Я спросил Гёте: неужто сторонники классицизма выступали против бесподобного Беранже?

- Жанр, в котором пишет Беранже, - отвечал он, - Давний, традиционный, к нему все привыкли. Но поскольку кое в чем он держался большей свободы, то партия педантов, конечно, не пощадила и его.

Разговор перешел на живопись и на вредоносное влияние школы подражателей старине.

- Вы не считаете себя знатоком, - сказал Гёте, - но я сейчас покажу вам картину, она хоть и написана одним из лучших наших немецких современников, однако вам сразу бросится в глаза, как много он погрешил против первейших законов искусства. Вы увидите, что некоторые детали очень хороши, но целое оттолкнет вас, и вы так и не поймете, для чего все это нужно.
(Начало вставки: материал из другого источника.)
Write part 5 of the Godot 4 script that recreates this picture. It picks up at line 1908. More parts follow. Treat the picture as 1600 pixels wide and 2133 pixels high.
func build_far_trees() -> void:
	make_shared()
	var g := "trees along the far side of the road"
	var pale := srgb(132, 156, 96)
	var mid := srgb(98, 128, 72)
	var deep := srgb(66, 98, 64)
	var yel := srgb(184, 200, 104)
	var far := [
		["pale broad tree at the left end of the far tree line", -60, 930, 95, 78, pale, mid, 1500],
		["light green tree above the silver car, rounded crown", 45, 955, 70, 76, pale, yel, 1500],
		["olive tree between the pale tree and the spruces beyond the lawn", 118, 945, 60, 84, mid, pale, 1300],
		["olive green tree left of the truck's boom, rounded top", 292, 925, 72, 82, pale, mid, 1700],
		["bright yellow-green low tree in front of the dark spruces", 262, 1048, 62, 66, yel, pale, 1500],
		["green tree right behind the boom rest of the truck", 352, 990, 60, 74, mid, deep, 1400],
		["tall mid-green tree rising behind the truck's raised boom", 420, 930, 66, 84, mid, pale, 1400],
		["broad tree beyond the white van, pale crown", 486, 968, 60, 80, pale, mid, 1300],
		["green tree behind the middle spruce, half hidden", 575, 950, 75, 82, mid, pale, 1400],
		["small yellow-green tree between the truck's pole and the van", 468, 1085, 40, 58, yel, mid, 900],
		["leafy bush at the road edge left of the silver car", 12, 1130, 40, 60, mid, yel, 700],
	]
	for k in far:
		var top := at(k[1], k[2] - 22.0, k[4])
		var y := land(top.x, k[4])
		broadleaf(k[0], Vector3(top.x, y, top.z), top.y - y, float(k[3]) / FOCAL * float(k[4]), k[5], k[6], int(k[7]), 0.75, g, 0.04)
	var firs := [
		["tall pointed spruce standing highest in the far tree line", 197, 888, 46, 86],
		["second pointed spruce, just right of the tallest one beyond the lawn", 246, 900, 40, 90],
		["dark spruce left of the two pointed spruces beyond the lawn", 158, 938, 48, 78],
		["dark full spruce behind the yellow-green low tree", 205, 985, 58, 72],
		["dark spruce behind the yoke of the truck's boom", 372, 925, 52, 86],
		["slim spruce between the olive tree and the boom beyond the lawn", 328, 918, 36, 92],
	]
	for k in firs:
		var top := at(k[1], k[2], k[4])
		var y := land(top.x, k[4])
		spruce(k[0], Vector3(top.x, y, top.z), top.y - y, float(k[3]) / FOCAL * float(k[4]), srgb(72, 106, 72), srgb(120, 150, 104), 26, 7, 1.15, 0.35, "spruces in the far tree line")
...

Дело здесь не в недостаточном таланте художника, а в том, что ум, который должен руководить талантом, у него помрачен, как у всех художников этой школы, и он, игнорируя великих мастеров, обращается к их несовершенным предшественникам, которых и принимает за образец.

Рафаэль и его современники из ограниченности манеры сумели прорваться к естественности и свободе. А нынешние художники, вместо того чтобы, возблагодарив господа, умело использовать эти преимущества и идти дальше по уже проложенному пути, возвращаются к былой ограниченности. Печальная история, и понять ее невозможно. А так как на этом пути само искусство не может служить им опорой, то они ищут ее в религии и в принадлежности к определенному направлению - иначе они в своей слабости попросту бы погибли.

- В искусстве, - продолжал Гёте, - едва ли не главенствующую роль играет преемственность. Когда видишь большого мастера, обнаруживаешь, что он использовал лучшие черты своих предшественников и что именно это сделало его великим. Такой художник, как Рафаэль, из земли не растет. Его искусство зиждилось на античности, на лучших творениях прошлого. Ежели бы он не использовал преимуществ своего времени, о нем не стоило бы и говорить.

Разговор отвлекся в сторону старогерманской поэзии.

Я вспомнил о Флеминге.

- Флеминг, - сказал Гёте, - талант весьма приятный. Но он увяз в бюргерстве и, пожалуй, несколько прозаичен, сейчас от него толку мало. Странное дело, - продолжал он, - я написал много разнообразных стихотворений, но ни одно из них не могло бы войти в Лютерово собрание псалмов.

Я рассмеялся и отвечал утвердительно, при этом подумав, что в необычном этом высказывании заложено больше, чем кажется на первый взгляд.